Sébastien Korchia : Un investisseur européen n’aura pas la même vision en matière d’allocation d’actifs, car il aura à gérer aussi un risque de change couplé à une volatilité élevée des changes. L’évolution des devises, surtout cette année, nous limite dans nos choix et nous incite plutôt à investir dans la zone euro. Il faut être prudent sur les marchés émergents, un peu moins peut-être vis-à-vis des pays producteurs de matières premières et de pétrole. Il faut être sélectif, mais le niveau de risque s’est brutalement renforcé, ce qui conduit à une diminution de l’exposition à ces marchés. Au sein des actions américaines et européennes, il faut s’interroger sur la place des valeurs cycliques en portefeuille. Il est peut-être temps de revenir sur les valeurs de croissance et défensives.

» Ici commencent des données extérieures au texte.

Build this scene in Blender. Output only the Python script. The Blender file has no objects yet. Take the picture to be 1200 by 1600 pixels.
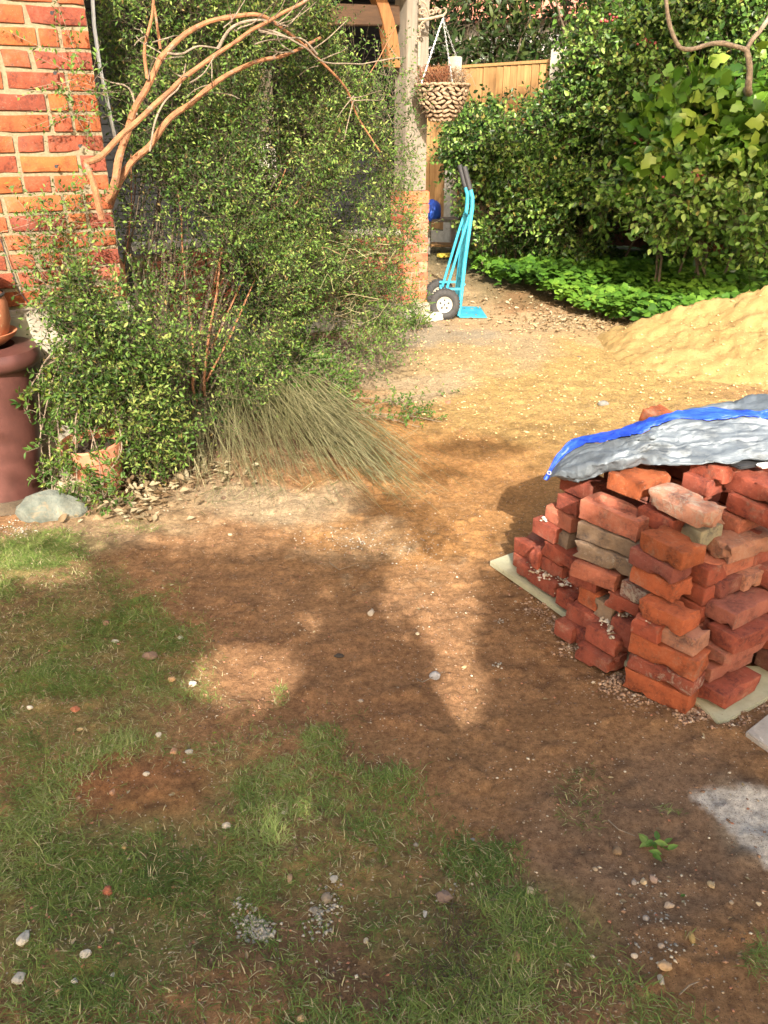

Etienne Guicherd Dans notre fonds actions internationales, l’exposition est aujourd’hui très diversifiée sur le plan géographique, la France et le Japon représentant chacun 20 %. Le fonds sous-pondère les Etats-Unis, car il y a moins d’opportunités. Même si nous investissons depuis longtemps en Asie, l’ouverture de notre bureau de recherche à Singapour nous a permis d’accroître le focus sur la région. La dynamique est toujours positive dans la zone, et nous apprécions les sociétés qui ont une croissance autonome, comme HIM International Music. Il s’agit d’une valeur taïwanaise qui possède des droits d’auteurs en Asie, notamment en Chine. C’est un équivalent local d’Universal Music (groupe Vivendi), que nous avons également en portefeuille. Ces deux sociétés bénéficient de la même tendance à la digitalisation de la musique.

Julien Faure : Les histoires singulières dans des pays en difficulté nous intéressent également. Je pense en particulier au Brésil et à GP Investments, le premier fonds d’investissement privé d’Amérique latine. Malgré un excellent management, une très bonne allocation du capital et des rachats d’actions massifs, le titre traite aujourd’hui à des niveaux de décote record par rapport à son actif net publié qui est pourtant principalement constitué de sociétés cotées.

Christian Parisot : Investir dans les actions est presque un choix par défaut en raison de la bulle sur les marchés obligataires. Cependant, il est difficile de prendre beaucoup de risques sur les actions. Deux thématiques me semblent intéressantes : les valeurs qui ont la plus faible volatilité et celles qui ont un pricing power important. La performance des valeurs du luxe n’est ainsi pas surprenante. Il me semble plus raisonnable de privilégier les valeurs défensives. Pour un investisseur européen, il me semble judicieux de minimiser le risque de change et de rester investi dans les actions européennes.